● **Objective**
Your task is to repeat the listing exactly.

● **Material provided**
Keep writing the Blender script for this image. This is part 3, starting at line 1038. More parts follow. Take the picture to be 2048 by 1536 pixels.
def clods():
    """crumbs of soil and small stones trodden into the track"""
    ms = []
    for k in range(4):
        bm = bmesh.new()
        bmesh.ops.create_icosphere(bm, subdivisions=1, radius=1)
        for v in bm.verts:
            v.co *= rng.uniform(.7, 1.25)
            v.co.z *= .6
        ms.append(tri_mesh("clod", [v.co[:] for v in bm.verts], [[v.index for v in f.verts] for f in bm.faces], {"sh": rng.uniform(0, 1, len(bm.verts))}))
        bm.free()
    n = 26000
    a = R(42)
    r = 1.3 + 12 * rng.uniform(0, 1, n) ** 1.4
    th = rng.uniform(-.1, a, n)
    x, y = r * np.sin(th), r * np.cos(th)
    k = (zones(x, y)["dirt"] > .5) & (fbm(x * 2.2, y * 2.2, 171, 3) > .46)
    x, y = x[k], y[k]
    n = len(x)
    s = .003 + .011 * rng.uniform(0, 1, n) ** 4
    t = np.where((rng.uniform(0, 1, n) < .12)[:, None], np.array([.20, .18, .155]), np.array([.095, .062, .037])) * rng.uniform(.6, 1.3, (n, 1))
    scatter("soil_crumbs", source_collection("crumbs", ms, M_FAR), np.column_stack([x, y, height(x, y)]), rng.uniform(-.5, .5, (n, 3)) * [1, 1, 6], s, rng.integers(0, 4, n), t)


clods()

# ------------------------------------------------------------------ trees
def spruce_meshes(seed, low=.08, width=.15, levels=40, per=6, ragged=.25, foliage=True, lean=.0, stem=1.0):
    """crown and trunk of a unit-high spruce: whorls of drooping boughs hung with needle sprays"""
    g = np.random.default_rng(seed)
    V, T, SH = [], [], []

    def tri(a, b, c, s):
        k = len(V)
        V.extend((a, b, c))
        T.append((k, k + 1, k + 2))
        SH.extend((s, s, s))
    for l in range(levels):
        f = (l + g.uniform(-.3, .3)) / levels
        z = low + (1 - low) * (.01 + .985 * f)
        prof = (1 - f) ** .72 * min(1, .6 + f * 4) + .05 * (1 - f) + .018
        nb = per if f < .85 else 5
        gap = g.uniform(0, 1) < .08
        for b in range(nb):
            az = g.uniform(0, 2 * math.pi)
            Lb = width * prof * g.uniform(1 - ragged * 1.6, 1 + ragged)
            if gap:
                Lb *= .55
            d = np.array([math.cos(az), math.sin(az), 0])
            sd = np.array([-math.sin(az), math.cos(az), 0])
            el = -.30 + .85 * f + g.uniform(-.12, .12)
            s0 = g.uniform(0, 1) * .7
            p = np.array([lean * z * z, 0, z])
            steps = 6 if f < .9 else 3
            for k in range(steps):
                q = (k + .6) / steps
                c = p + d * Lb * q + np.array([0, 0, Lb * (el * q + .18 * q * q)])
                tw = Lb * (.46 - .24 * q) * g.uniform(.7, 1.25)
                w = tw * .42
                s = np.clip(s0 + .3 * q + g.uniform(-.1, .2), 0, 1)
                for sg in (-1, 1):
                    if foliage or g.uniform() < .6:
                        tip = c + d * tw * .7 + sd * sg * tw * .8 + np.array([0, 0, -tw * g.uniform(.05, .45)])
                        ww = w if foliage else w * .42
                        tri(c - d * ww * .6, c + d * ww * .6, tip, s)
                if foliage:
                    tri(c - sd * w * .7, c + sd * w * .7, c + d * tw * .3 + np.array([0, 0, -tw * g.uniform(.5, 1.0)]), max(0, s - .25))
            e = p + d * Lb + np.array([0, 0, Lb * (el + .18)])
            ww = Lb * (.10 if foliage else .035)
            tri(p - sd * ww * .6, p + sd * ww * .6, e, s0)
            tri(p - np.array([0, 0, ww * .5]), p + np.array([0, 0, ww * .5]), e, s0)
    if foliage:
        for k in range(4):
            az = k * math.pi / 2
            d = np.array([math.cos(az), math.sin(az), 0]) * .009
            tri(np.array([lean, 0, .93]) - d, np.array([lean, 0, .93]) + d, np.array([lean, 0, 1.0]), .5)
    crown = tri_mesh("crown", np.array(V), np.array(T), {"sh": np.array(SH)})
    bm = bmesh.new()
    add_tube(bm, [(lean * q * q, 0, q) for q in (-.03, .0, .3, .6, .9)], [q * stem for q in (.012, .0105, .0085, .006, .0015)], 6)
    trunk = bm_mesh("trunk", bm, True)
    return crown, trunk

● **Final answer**
Keep writing the Blender script for this image. This is part 3, starting at line 1038. More parts follow. Take the picture to be 2048 by 1536 pixels.
def clods():
    """crumbs of soil and small stones trodden into the track"""
    ms = []
    for k in range(4):
        bm = bmesh.new()
        bmesh.ops.create_icosphere(bm, subdivisions=1, radius=1)
        for v in bm.verts:
            v.co *= rng.uniform(.7, 1.25)
            v.co.z *= .6
        ms.append(tri_mesh("clod", [v.co[:] for v in bm.verts], [[v.index for v in f.verts] for f in bm.faces], {"sh": rng.uniform(0, 1, len(bm.verts))}))
        bm.free()
    n = 26000
    a = R(42)
    r = 1.3 + 12 * rng.uniform(0, 1, n) ** 1.4
    th = rng.uniform(-.1, a, n)
    x, y = r * np.sin(th), r * np.cos(th)
    k = (zones(x, y)["dirt"] > .5) & (fbm(x * 2.2, y * 2.2, 171, 3) > .46)
    x, y = x[k], y[k]
    n = len(x)
    s = .003 + .011 * rng.uniform(0, 1, n) ** 4
    t = np.where((rng.uniform(0, 1, n) < .12)[:, None], np.array([.20, .18, .155]), np.array([.095, .062, .037])) * rng.uniform(.6, 1.3, (n, 1))
    scatter("soil_crumbs", source_collection("crumbs", ms, M_FAR), np.column_stack([x, y, height(x, y)]), rng.uniform(-.5, .5, (n, 3)) * [1, 1, 6], s, rng.integers(0, 4, n), t)


clods()

# ------------------------------------------------------------------ trees
def spruce_meshes(seed, low=.08, width=.15, levels=40, per=6, ragged=.25, foliage=True, lean=.0, stem=1.0):
    """crown and trunk of a unit-high spruce: whorls of drooping boughs hung with needle sprays"""
    g = np.random.default_rng(seed)
    V, T, SH = [], [], []

    def tri(a, b, c, s):
        k = len(V)
        V.extend((a, b, c))
        T.append((k, k + 1, k + 2))
        SH.extend((s, s, s))
    for l in range(levels):
        f = (l + g.uniform(-.3, .3)) / levels
        z = low + (1 - low) * (.01 + .985 * f)
        prof = (1 - f) ** .72 * min(1, .6 + f * 4) + .05 * (1 - f) + .018
        nb = per if f < .85 else 5
        gap = g.uniform(0, 1) < .08
        for b in range(nb):
            az = g.uniform(0, 2 * math.pi)
            Lb = width * prof * g.uniform(1 - ragged * 1.6, 1 + ragged)
            if gap:
                Lb *= .55
            d = np.array([math.cos(az), math.sin(az), 0])
            sd = np.array([-math.sin(az), math.cos(az), 0])
            el = -.30 + .85 * f + g.uniform(-.12, .12)
            s0 = g.uniform(0, 1) * .7
            p = np.array([lean * z * z, 0, z])
            steps = 6 if f < .9 else 3
            for k in range(steps):
                q = (k + .6) / steps
                c = p + d * Lb * q + np.array([0, 0, Lb * (el * q + .18 * q * q)])
                tw = Lb * (.46 - .24 * q) * g.uniform(.7, 1.25)
                w = tw * .42
                s = np.clip(s0 + .3 * q + g.uniform(-.1, .2), 0, 1)
                for sg in (-1, 1):
                    if foliage or g.uniform() < .6:
                        tip = c + d * tw * .7 + sd * sg * tw * .8 + np.array([0, 0, -tw * g.uniform(.05, .45)])
                        ww = w if foliage else w * .42
                        tri(c - d * ww * .6, c + d * ww * .6, tip, s)
                if foliage:
                    tri(c - sd * w * .7, c + sd * w * .7, c + d * tw * .3 + np.array([0, 0, -tw * g.uniform(.5, 1.0)]), max(0, s - .25))
            e = p + d * Lb + np.array([0, 0, Lb * (el + .18)])
            ww = Lb * (.10 if foliage else .035)
            tri(p - sd * ww * .6, p + sd * ww * .6, e, s0)
            tri(p - np.array([0, 0, ww * .5]), p + np.array([0, 0, ww * .5]), e, s0)
    if foliage:
        for k in range(4):
            az = k * math.pi / 2
            d = np.array([math.cos(az), math.sin(az), 0]) * .009
            tri(np.array([lean, 0, .93]) - d, np.array([lean, 0, .93]) + d, np.array([lean, 0, 1.0]), .5)
    crown = tri_mesh("crown", np.array(V), np.array(T), {"sh": np.array(SH)})
    bm = bmesh.new()
    add_tube(bm, [(lean * q * q, 0, q) for q in (-.03, .0, .3, .6, .9)], [q * stem for q in (.012, .0105, .0085, .006, .0015)], 6)
    trunk = bm_mesh("trunk", bm, True)
    return crown, trunk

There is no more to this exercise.